Mail Archives: pgcc/2000/02/05/14:09:45
Jan Hubicka wrote:
>
> > On Sun, 30 Jan 2000, Marc Lehmann wrote:
> >
> > > > 10% is really a lot, inside a loop, which takes (about) 25 * 35 cycles.
> > >
> > > That's very much. I doubt it really is the three nops, but...
> >
> > Well, AFAIK K6 family (especially K6-1) is pretty sensitive to
> > splitting insns over cache line boundary. Such cases slow down the
> > decoding of instruction. Considering importance of decoders'
> > performance on K6 and loop length (only 25-35 cycles as being said)
> > and assuming some longer insns was split this way, 10% difference
> > is IMHO possible.
> I've measured more than 10% speedups in number of loops by patch assing
> .p2align 5,,<opcode+modrm length> before each instruction.
> I have made patch to egcs. It is not in the mailnine (I will re-try to
> submit updated version soon), but you may find in the mailing list
> archives (July or August)
>
> The penalties are not clean (even to the AMD folks), but they are believed
> to be following:
> insn opcode crossing cache line boundary (32 bytes) - 1 cycle + insn becoming vector decoded (minimally 2 cycles + lost parallelism)
> insn opcode crossing ifetch buffer (16 bytes) - 1 cycle at lest
> insn mod/rm byte separated by cache line boundary - 1 cycle + lost parallelism in case insn ought to be scheduled to first decoder
> insn mod/rm byte separated by ifetch buffer - lost prallelism in case insn ought to be scheduled to first decoder
This seems to be right, so after hacking one more day, I get another
~10%
of improvement. All together crypt586.pl is improved from the original
13780 to 18912 crypts/second on my good old K6-I/233 :-)
But there is still a large number of question marks!
Thanks!
>
> This is not official. Even the AMD's K6 emulator is incorrect in handling these
> situations and probably no-one knows how it really works.

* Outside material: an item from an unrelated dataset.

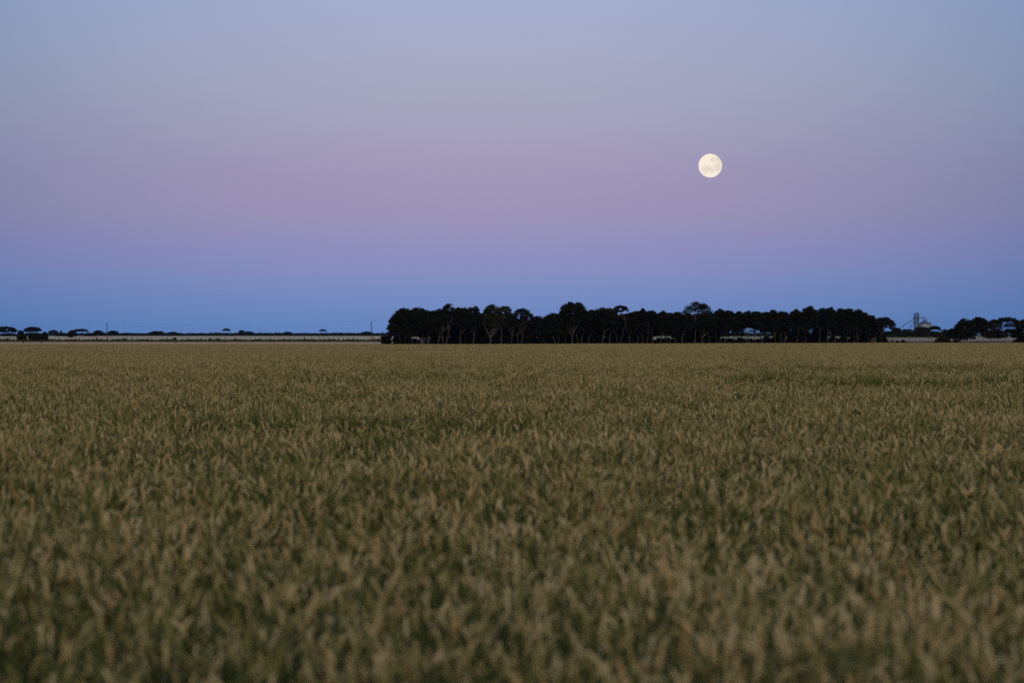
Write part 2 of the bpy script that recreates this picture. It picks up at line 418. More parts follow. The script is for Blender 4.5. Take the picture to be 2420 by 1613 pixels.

> Especialy the penalties for first case are extreme. In other cases padding
> by nops may or may not be worthwhile. Reordering insns/moving whole loop
> body helps in all cases, but it is out of reach of gcc's optimizers.
>
> Does anyone know how the situation looks for PPro? I tought that only
> ifetch buffers matters and that they are missaligned (so when long insn
> is crossing the end of current ifetch, next one starts at the start of
> that insn), so .p2align strategy don't works there, or am I mistaken?
> >
> > BTW: On my K6-2, I get best performance when loops and functions are
> > aligned to 8 byte boundary. But this (as well as cache line end issues)
> > deserves more testing, so I will do so during weekend.
> >
>
> I've just re-started by work on the K6 support for egcs (and cleaning up
> the code and looking for common bits with Athlon I need for my contract)
> so please keep me informed.
>
> Honza
> > Have a nice day
> >
> > ------------------------------------------------------------------------------
> > Martin Ockajak a.k.a. Mandos <mandos AT hq DOT alert DOT sk> http://hq.alert.sk/~mandos
> > "The goal of Computer Science is to build something that will last at
> > least until we've finished building it."